Как стать радиотелескопом
Лев Оборин
Предисловие к книге: Евгений Стрелков. Сигналы: Стихи 2019–2020.
Нижний Новгород: Дирижабль, 2021.
Лев Оборин – поэт, переводчик, критик, редактор проекта «Полка» и серии «Культура повседневности» в «Новом литературном обозрении». Автор пяти книг стихов, книги детских стихов. Публиковался во многих российских и зарубежных изданиях («Воздух», «Знамя», «Новый мир», «Октябрь», «Иностранная литература», «Волга», TextOnly, Poetry, Gazeta Wyborcza и др.), антологиях современной поэзии. Сооснователь поэтической премии «Различие», лауреат молодёжной премии «Парабола» (2019). Живет в Москве.
В предыдущей книге Евгения Стрелкова «Лоции» есть важный для меня цикл «Троицкий», посвящённый известному нижегородскому учёному-радиоастроному. В детстве я заворожено пересматривал фильм Павла Клушанцева «Луна», где показана и работа Троицкого — в том числе создание «искусственной Луны», чёрного диска. Радиоволны, отражённые от его поверхности, сравнивались с радиоволнами, отражённых от настоящей Луны. Радиоастрономия может использоваться и для поиска сигналов внеземных цивилизаций — и об этом в цикле «Троицкий» поют пирующие астрономы: «Мы возьмем сито помельче / — ажурное сито из оцинкованной жести. / Мы возьмем пыль погуще / — звездную пыль из волос Кассиопеи. / Мы просеем густую пыль в мелком ажурном сите. / Мы найдем зерно инопланетного разума!»
Реприза этих стихов есть и в новой книге:
Здесь искали инопланетный разум
в окрестностях Тау-Кита,
Ориона и Кассиопеи.
Здесь я, понемногу косея
от водки, запивая её душистой стерляжьей ухой
Сидел рядом с радиоастрономами
По-над родной рекой.
Прислушивался: те сыпали шифрами, цифрами,
Уверяя, что вот этот всплеск,
он аномален, он — весть!
Сейчас плохое время для приема сигналов. В марте 2020 года прекратил работу проект SETI@home, в котором компьютеры сотен тысяч энтузиастов, образуя подобие коллективного искусственного разума, анализировали уловленные радиотелескопами сигналы. А в декабре рухнула антенна телескопа в Аресибо, грандиозного и символического прибора, напоминающего пустую тарелку: в неё так и не положили пищи богов. То же случилось с полигоном радиоастрономов над Волгой: «И где он, и где полигон? / Атлантида, навсегда нырнувшая в Волгу-Лету. / Как брошенное гнездо / ржавеет пустая ажурная чаша. / А вдруг прямо сейчас депеша / из окрестности Тау-Кита? / А тут — пустота».

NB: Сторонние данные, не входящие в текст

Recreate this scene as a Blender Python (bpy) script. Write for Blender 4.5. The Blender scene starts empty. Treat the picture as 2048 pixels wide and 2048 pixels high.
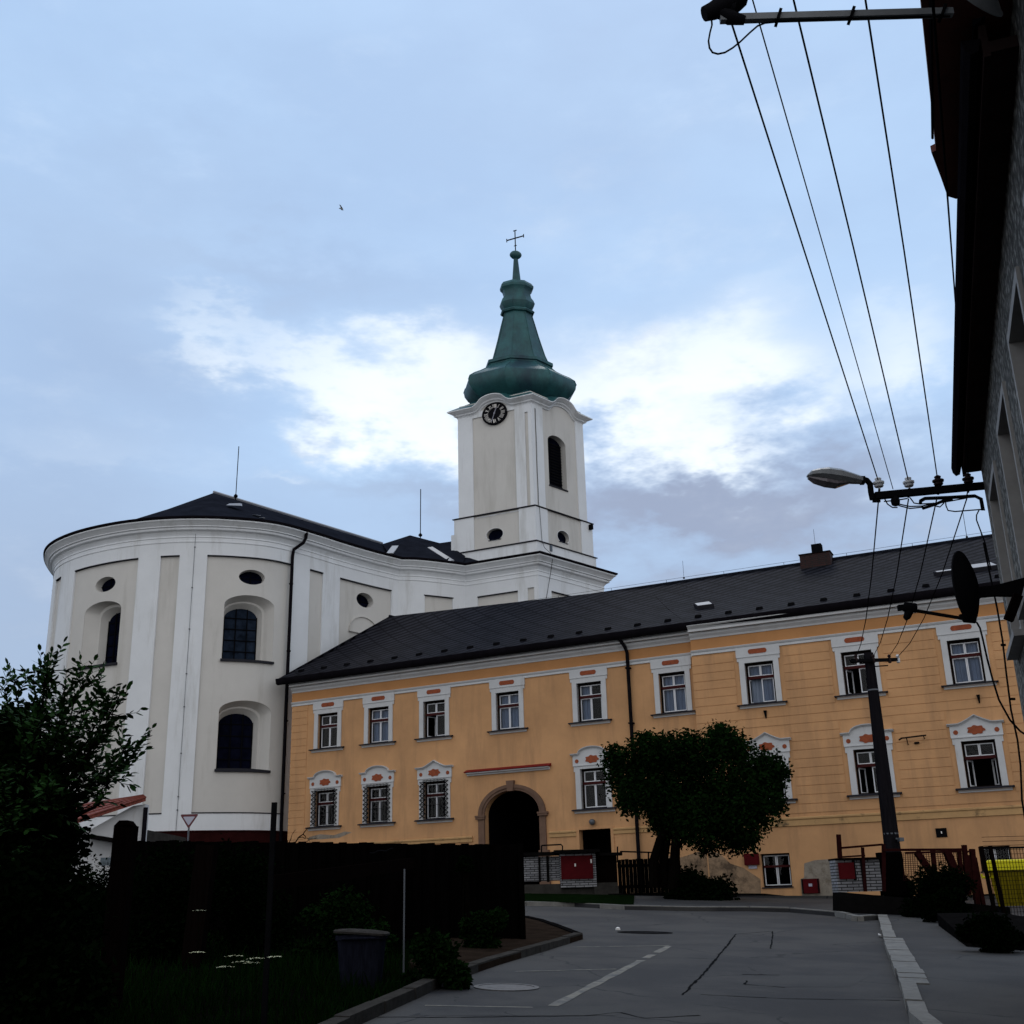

Несмотря на это, название новой книги Стрелкова кажется мне жестом надежды.
Все сигналы, которые может уловить телескоп, — из прошлого. Для Стрелкова исключительно важно сохранение памяти — поэтической памяти — о науке прошлого и связывание её с наукой настоящего. Неудивительно поэтому, что книгу открывают стихи о русском агрономе-пионере Андрее Болотове (ему будет посвящено здесь ещё несколько текстов).
Ты наклонился — пред тобой
плод яблони земной
а над тобой плоды плеяд созревших
звёздный урожай, Его свершенье.
Небесный сад как головокруженье,
как лейка над родимым садом
И электрическим разрядом
Стекает звездный ток
И тот росток
Трепещущий,
Ты сам...
Разностопный стих, сегодня чаще ассоциируемый с раёшником, Стрелкову удаётся вернуть к торжественности, привив к нему пафос XVIII века — в том его изводе, который в современной поэзии, о XVIII столетии вспоминающей редко, ни у кого, кроме Стрелкова, не встречается. Речь идёт о рационализме, о благодарной уверенности в неслучайности и вымеренности всего в мире. Это ощущение можно уловить, например, в стихотворении «Мысль», которое следует за идеей Алексея Хомякова о человеческом разуме, устроенном в согласии со «всесущим разумом». К Хомякову в этой книге восходит несколько стихотворений-стилизаций. Впрочем, чуткий мозг, работающий со знаковыми системами, может счесть сигналами не только старые стихотворения, но и всё что угодно: фотохронику солнечного затмения 1887 года, погодные предзнаменования, полёт птиц, амплитуду колебаний крыл насекомых. Собственно, амплитуда — важное для нас слово. Полюса-ориентиры, к которым тяготеет — по крайней мере в этой книге — поэзия Стрелкова, заданы, с одной стороны, ломоносовской традицией научных стихов, с другой, дерзкой «естественной мыслью» Хлебникова и Заболоцкого.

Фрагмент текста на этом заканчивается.